La Hoestch tiene los pies sobre la tierra. No cree en utopías. Su única ingenuidad es que aún parece creer que existen lectores (acompaña sus anuncios con un texto largo, de letras diminutas, que repele a las pupilas), pero de resto queda en evidencia que no cree en los ratoncitos. Se anuncia sensatamente como «la investigación responsable»; su sueño maravilloso es preservar los papeles sociales tal como están hoy y garantizar la continuación de la furia especulativa reeditándose a sí misma a través de la colonización cultural del niño.
A mitad de camino entre esa propaganda declassé y la ultramoderna publicidad onomatopéyico-subliminal están las demás empresas, cuyo uso de la imagen es aún abundante y primordial, así como también su intención erótica. La Wrangler, la de los pantalones «que resisten si tú resistes», o sea, que no resisten (mano de ella procedente del suelo-ella rendida a tus pies-desabotonándotelos), o la del anuncio de dos posaderas invitantes con el eslogan pantagruélico «lana de buen cuerpo», es una de las empresas-líderes en el campo de la publicidad de transición. Probablemente, será la primera en descubrir el anuncio erótico-onomatopéyico basado en la apertura de la cremallera, ese gesto mágico subversivo. También la vodka Eristoff (elaboré en France, hay que decirlo, pues se sabe que el camarada Petrovsky no tiene el sexo alegre) ha ido bien lejos en el campo de la audacia erótica. Su eslogan «Atrévete a una nueva experiencia» ya dice algo. Expresa mucho más si se considera su torno: una mano acaricia subrepticiamente bajo la mesa la pierna de la amiga de la novia simultáneamente acariciada con la otra mano. O viceversa: es ella la que toma la iniciativa.

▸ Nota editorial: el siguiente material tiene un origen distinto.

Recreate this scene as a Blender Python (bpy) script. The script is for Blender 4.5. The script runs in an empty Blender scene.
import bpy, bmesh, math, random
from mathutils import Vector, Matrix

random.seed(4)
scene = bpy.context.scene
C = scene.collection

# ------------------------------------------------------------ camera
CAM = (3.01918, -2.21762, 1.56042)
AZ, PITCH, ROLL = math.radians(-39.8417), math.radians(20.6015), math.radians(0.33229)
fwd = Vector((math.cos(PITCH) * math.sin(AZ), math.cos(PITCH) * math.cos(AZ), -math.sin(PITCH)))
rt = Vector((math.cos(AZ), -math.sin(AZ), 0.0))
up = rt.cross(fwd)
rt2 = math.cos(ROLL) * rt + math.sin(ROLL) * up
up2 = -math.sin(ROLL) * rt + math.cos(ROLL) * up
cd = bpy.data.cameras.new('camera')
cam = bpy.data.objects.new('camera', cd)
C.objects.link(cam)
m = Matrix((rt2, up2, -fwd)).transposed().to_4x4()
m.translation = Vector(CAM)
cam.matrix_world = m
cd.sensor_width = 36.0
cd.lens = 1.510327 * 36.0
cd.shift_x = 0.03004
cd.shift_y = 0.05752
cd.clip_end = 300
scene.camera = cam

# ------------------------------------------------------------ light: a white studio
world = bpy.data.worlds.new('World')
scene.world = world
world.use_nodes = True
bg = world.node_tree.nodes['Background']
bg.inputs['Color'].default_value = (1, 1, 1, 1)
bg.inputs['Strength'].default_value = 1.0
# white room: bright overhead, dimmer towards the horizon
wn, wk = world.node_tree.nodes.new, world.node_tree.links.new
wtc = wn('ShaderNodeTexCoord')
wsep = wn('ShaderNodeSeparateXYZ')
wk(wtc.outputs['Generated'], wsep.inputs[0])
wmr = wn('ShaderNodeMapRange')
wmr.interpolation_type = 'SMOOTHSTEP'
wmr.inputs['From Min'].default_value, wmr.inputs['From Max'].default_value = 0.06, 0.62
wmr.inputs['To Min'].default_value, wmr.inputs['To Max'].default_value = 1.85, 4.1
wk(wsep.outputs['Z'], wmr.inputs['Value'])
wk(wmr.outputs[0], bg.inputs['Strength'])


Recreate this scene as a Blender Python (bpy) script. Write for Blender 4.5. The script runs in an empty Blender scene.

La audacia erótica de los vendedores de oro es ya bien conocida; la asociación del oro a la piel humana da resultados a menudo exquisitos. Existe también otra casa, que no recuerdo, que ha llevado la sugestión erótica a un grado de delicadeza sugerente digna de elogio: nos muestra a él en una playa solitaria pintando caprichosamente un bote viejo, y, a su lado, ella, comentando el disparate de semejante ocurrencia. El trasfondo erótico del anuncio es para el goce exclusivo de los más avezados: él y ella, solos, enamorados, en una playa solitaria, y un disparate. ¿Cuál? ¿Acaso es posible otro? No. Forzosamente tiene que ser aquél. El que usted haría y yo también.